Le fondement de la critique irréligieuse est celui-ci : l'homme fait la religion,
la religion ne fait pas l'homme. La religion est en réalité la conscience de soi et le
sentiment de soi de l'homme qui, ou bien ne s'est pas encore trouvé, ou bien s'est de
nouveau perdu. Mais l'homme n'est pas un être abstrait, accroupi hors du monde.
L'homme, c'est le monde de l'homme, l'État, la société. Cet État, cette société produisent
la religion, une conscience inversée du monde, parce qu'ils sont un monde
inversé. La religion est la théorie générale de ce monde, […] son complément solennel, le fondement universel de sa consolation et de sa justification. C'est la
réalisation imaginaire de l'essence humaine, parce que l'essence humaine n'a pas de
réalité véritable.
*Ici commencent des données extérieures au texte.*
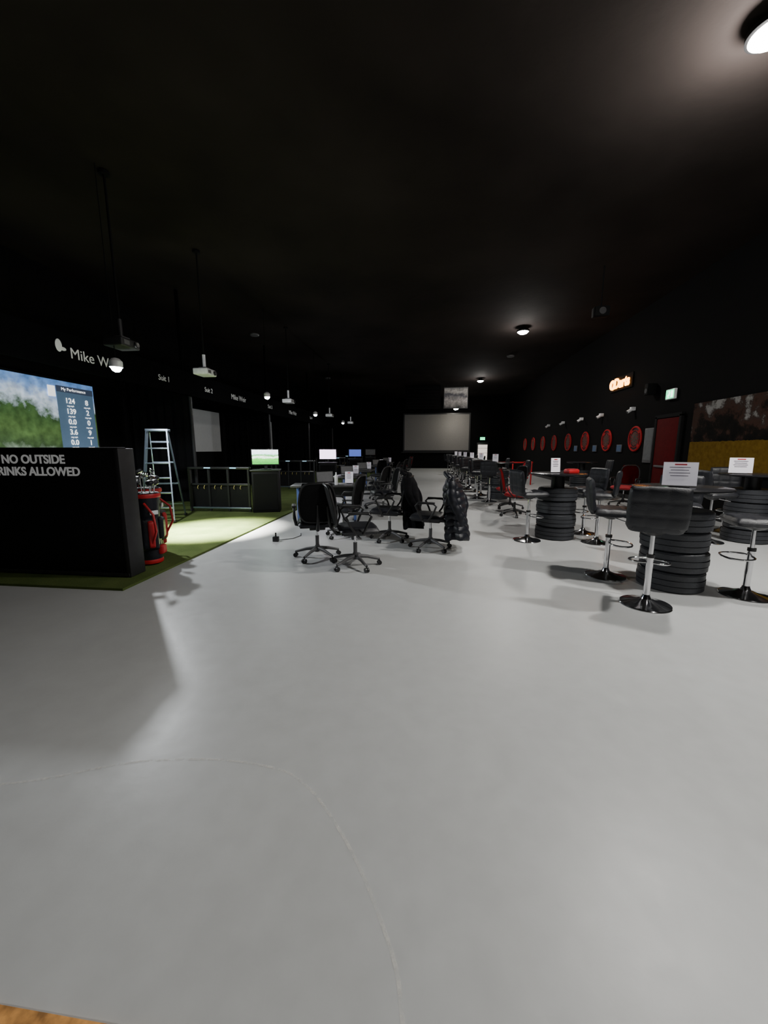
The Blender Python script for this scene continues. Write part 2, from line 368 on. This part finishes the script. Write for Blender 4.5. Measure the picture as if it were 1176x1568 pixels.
# ------------------------------------------------------------ ladder
def ladder():
    b=MB(); h=1.74
    for sx in (-1,1):
        A=Vector((sx*.27,-.42,0)); T=Vector((sx*.17,-.06,h)); B=Vector((sx*.26,.45,0)); T2=Vector((sx*.16,.05,h-.03))
        for p,q,w in ((A,T,.03),(B,T2,.022)):
            d=q-p; t=(p+q)/2
            tm_=bmesh.new(); bmesh.ops.create_cube(tm_,size=1); bmesh.ops.scale(tm_,vec=(w*.8,.065 if w>.025 else .035,d.length),verts=tm_.verts)
            b.add(tm_,M['alu'],Matrix.Translation(t)@d.to_track_quat('Z','Y').to_matrix().to_4x4())
            b.box(p+Vector((0,0,.025)),(.05,.08,.04),M['black'],bev=.004)
        b.tube([A.lerp(T,.42),B.lerp(T2,.42)],.008,M['alu'],seg=6)
    for i in range(1,6):
        f=i/6.2; y=-.42+.36*f; w=2*(.27-.1*f); b.box((0,y+.02,h*f),(w,.085,.025),M['alu'],bev=.004)
    for f in (.15,.4,.65,.88):
        y=.45-.4*f; w=2*(.26-.1*f); b.box((0,y,h*f),(w,.02,.03),M['alu'])
    b.box((0,0,h+.01),(.40,.17,.05),M['alu'],bev=.008)
    return b.mesh('ladder')
group('step_ladder',[('frame',ladder())],(-5.2,7.05,.034),.35,1.0)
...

La lutte contre la religion est donc par cette médiation la lutte
contre ce monde, dont la religion est l'arôme spirituel.
La misère religieuse est, d'une part, l'expression de la misère réelle, et, d'autre
part, la protestation contre la misère réelle. La religion est le soupir de la créature
opprimée, l'âme d'un monde sans cœur, de même qu'elle est l'esprit d'un état de
choses sans esprit. Elle est l'opium du peuple.
Karl Marx
Contribution à la critique de la philosophie du droit de Hegel, 1843,
trad. J. Molitor, © Éditions Allia, 1998.